HOW do you direct a play when the dialogue is all improvised?

That’s the task director James McNamara set himself when developing his new play, Exterminating Angel.

Inspired by the surrealist film-maker Luis Bunuel, the play is set at a smart dinner party with five young twenty-somethings.

As the conversation starts to flow, there’s a dawning realisation that none of them can leave the room.

While that premise is intriguing enough, what sets this piece of theatre aside is the actors invent every line of dialogue, making it a different performance each time.

James explains: “It came about in 2008 when I was workshopping a production of the Blind I was directing.

“There were some scenes I wanted to place in a modern context, so we worked with a more improvised technique, where actors would speak over each other.

“What we discovered is that the audience tended to tune into different parts of the conversation.
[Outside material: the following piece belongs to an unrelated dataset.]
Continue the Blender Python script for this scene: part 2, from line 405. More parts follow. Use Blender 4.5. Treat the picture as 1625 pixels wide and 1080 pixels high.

In that respect it was almost an anti-performance in which the humdrum of the conversation is highlighted, rather than the main text.”

This unusual method of working was then developed further, eventually producing a show that is completely different each time.

But how easy is that for the actors, or James, who has to direct them.

James, who is currently working as staff assistant director for the Royal Shakespeare Company’s 50th anniversary season, adds: “I think some actors are more comfortable with it than others, so it’s my job to point them in the right direction.

“Actors like to know what they are doing, so there is a narrative with a beginning, a middle and end. It’s what’s said in between that is improvised and that’s the point, to analyse the way people speak to each other.”